TASK DETAILS =>
Take from the listing each line that has the string "Blender".

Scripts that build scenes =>
************
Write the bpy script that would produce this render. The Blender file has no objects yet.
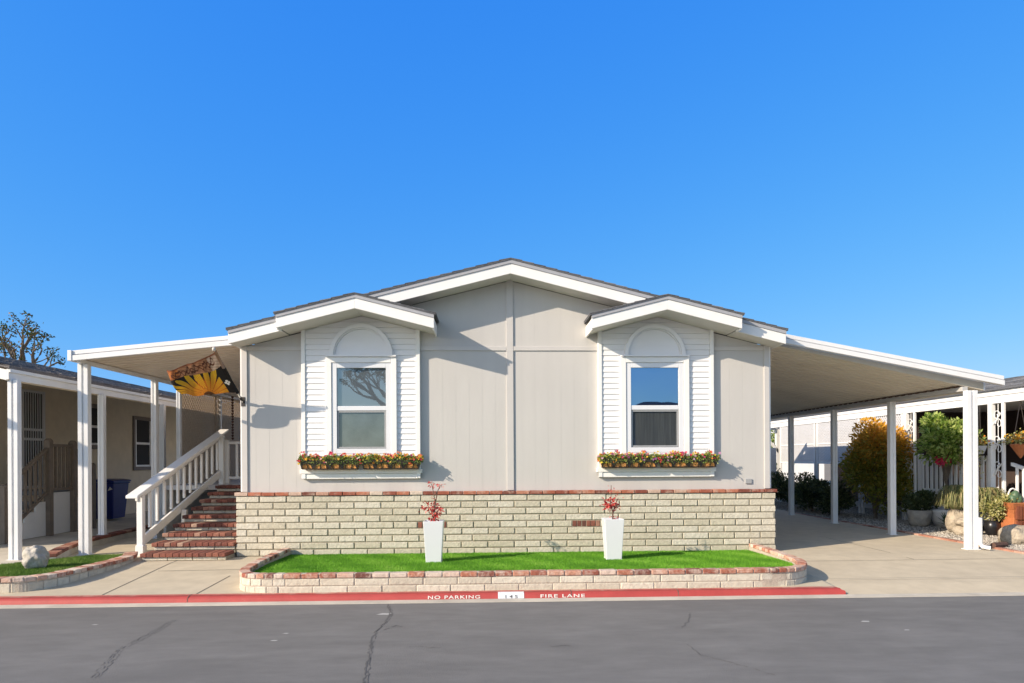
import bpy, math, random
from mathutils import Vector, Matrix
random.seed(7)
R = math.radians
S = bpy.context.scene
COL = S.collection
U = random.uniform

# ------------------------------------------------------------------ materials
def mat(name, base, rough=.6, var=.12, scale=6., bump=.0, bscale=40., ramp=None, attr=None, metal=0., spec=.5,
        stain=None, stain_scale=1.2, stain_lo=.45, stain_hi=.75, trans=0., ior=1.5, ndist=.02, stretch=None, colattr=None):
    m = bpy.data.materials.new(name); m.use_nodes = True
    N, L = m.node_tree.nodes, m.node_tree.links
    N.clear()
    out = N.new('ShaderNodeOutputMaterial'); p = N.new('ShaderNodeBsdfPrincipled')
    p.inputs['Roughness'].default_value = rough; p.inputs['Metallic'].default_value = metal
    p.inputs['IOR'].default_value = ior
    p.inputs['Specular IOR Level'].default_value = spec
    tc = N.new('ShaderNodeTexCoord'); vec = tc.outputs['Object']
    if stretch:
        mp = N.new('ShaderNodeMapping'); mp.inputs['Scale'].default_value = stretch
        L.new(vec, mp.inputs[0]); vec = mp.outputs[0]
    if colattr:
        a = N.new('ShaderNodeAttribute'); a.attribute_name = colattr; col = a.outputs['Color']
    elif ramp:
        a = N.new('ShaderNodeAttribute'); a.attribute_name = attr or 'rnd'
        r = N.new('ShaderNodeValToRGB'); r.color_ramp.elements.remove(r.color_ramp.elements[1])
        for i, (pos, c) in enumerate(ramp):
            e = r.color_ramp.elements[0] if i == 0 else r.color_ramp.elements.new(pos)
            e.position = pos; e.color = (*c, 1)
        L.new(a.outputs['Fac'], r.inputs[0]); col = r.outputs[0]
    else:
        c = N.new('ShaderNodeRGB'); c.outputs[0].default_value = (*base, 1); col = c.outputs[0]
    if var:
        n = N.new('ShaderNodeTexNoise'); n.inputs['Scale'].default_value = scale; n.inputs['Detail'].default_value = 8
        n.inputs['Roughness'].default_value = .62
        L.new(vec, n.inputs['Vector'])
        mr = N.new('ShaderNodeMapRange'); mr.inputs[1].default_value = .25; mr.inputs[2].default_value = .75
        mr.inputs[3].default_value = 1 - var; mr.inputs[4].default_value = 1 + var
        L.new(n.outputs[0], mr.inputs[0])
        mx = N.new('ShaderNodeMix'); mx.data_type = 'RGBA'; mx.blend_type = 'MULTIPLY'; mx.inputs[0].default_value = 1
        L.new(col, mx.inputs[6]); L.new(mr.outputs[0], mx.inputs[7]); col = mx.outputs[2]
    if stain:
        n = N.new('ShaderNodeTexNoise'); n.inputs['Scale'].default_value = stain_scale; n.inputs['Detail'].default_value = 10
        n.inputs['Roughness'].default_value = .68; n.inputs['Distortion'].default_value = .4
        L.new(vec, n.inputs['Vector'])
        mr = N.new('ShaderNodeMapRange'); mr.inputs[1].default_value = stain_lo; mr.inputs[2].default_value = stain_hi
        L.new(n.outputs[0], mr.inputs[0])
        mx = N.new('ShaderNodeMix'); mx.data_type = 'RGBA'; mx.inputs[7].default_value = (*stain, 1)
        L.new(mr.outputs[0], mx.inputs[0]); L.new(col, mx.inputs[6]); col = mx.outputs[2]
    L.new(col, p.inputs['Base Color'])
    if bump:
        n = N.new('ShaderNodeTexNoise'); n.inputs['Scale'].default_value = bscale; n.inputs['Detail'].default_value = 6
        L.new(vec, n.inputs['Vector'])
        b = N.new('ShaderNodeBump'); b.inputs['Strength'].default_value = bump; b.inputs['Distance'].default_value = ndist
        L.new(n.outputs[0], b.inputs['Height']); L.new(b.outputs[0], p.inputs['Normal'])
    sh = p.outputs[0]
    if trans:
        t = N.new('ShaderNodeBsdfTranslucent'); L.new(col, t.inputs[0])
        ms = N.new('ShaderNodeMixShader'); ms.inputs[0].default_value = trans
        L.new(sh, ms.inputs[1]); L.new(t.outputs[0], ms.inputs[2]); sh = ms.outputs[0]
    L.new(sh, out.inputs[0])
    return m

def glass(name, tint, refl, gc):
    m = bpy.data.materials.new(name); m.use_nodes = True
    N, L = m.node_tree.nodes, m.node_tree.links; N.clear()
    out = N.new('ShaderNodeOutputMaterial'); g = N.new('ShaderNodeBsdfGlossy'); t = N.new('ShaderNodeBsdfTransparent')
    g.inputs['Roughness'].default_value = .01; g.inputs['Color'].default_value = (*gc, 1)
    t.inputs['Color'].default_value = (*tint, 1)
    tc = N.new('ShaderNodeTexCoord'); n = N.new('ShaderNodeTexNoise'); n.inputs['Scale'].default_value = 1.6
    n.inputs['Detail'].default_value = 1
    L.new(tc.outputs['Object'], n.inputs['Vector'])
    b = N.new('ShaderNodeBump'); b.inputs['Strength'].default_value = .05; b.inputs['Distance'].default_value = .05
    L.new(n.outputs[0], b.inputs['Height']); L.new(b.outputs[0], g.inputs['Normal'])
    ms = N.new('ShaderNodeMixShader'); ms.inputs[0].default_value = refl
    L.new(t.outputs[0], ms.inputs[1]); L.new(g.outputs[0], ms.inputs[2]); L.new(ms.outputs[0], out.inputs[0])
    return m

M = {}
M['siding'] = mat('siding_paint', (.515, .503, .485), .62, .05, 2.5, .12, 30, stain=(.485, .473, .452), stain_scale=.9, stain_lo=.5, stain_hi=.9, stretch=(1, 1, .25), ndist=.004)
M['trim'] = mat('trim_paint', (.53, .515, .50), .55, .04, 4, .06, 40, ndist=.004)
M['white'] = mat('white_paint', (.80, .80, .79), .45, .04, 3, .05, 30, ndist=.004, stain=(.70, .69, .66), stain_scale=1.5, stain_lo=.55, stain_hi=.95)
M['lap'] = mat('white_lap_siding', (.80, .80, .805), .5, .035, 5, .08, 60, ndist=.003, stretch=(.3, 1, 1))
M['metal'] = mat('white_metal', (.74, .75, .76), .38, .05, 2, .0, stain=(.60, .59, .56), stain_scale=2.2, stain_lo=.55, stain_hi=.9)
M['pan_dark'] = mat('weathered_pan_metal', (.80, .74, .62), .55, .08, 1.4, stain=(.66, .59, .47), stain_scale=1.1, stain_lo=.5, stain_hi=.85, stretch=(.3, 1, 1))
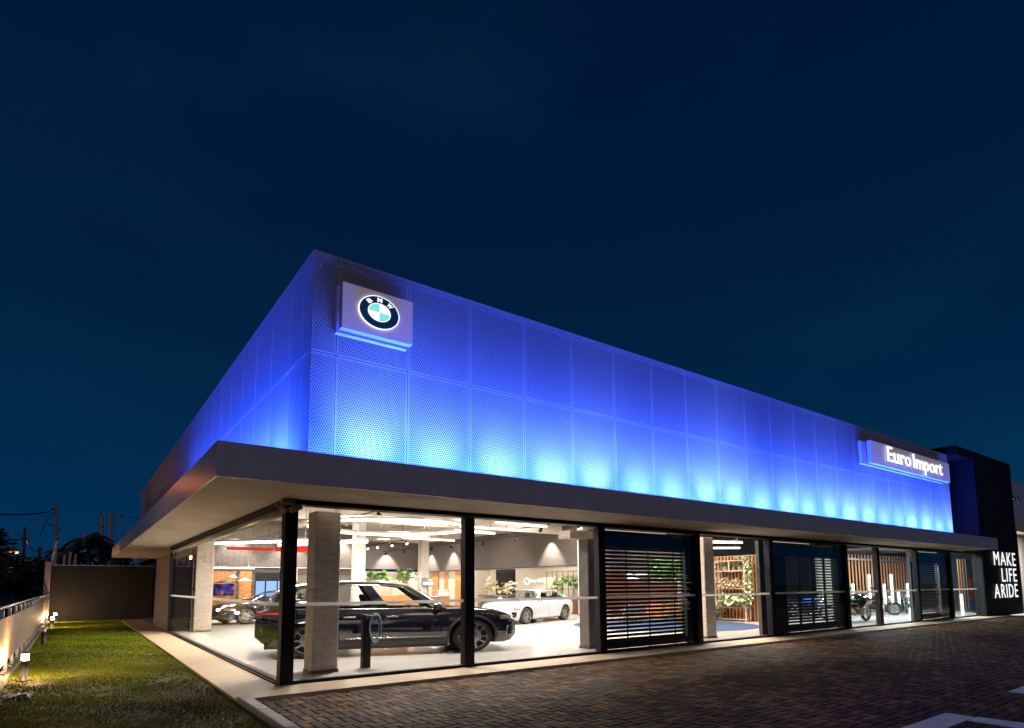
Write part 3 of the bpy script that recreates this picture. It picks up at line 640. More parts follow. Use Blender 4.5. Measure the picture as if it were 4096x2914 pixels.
************
ANSWER FOR THIS EXERCISE =>
Write the bpy script that would produce this render. The Blender file has no objects yet.
Write part 3 of the bpy script that recreates this picture. It picks up at line 640. More parts follow. Use Blender 4.5. Measure the picture as if it were 4096x2914 pixels.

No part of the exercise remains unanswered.